Something has replaced the local enactments of our national mythology. It’s shopping. The thing I have been hearing about is Black Friday. Black Friday is the busiest shopping day of the year, and now it is becoming Black Thursday. A bit of an uproar has surfaced about stores being open all or part of Thanksgiving Day, due to people being required to be at work in those stores when God and country have previously expected them to be at the table and in front of the television set. What has happened to our priorities? Our families?

As long as Black Friday has moved to center stage, Thanksgiving Thursday seems to be taking second or third place. Second place behind our economic system. Third place behind the pilgrims of two hundred years ago and their big dinner with the native people that became part of our national mythology. It’s shopping that matters. Let’s get a head start on Christmas, which is only a month away.

I’m glad to know that some churches in Madison will be serving Thanksgiving dinner for those who would like to partake. Those dinners will be lovingly presented by people who won’t be in their homes and won’t be at the mall. Hats off to them. We still have plenty of goodness in the USA.
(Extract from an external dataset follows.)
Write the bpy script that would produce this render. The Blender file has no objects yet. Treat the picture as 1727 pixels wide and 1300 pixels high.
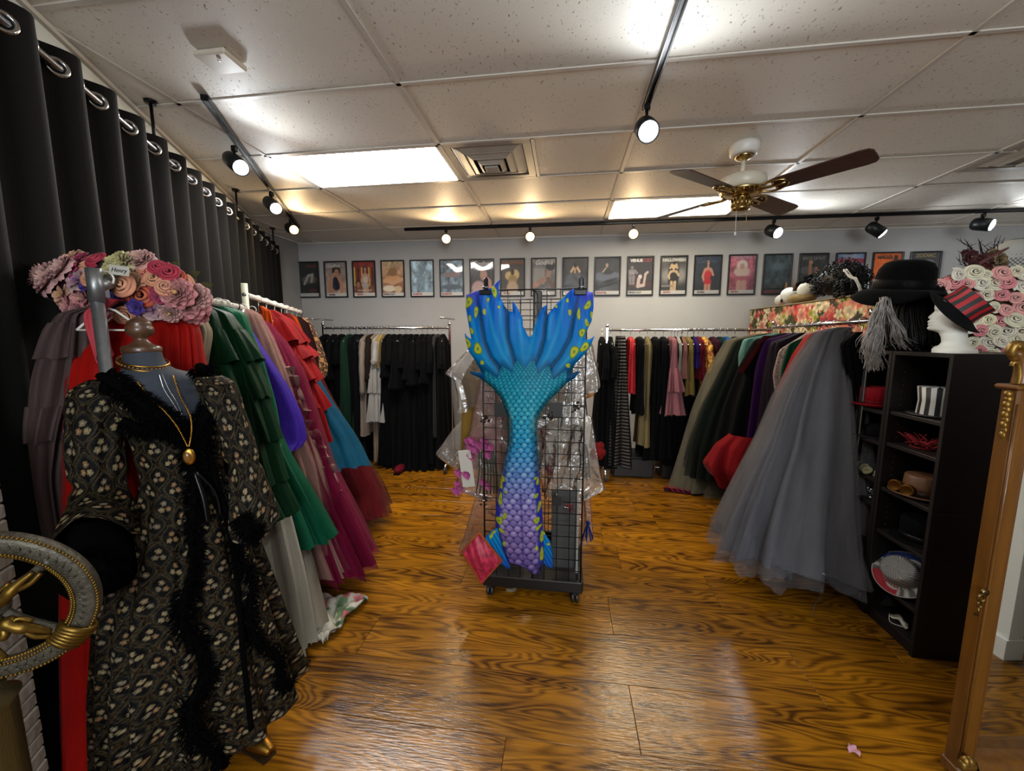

What can we say about an economic system that is powerful enough to overtake a national holiday? Are human beings primarily economic animals who serve the capitalist system? Some of the store workers may need the money more than they need a turkey dinner. And the turkeys themselves are part of the financial expense of Thanksgiving. Some people can’t afford big turkeys. Low income people are in a bind every day, not just Thanksgiving Day. It’s a system that needs to go to rehab.

We rejoice with our families as we fill ourselves with turkey, watch football and go shopping. Let’s give a thought to American wonderfulness. Families still matter. Being together and sharing food matter in spite of the things that interfere. Let’s put Black Thursday in the back seat, away from our table.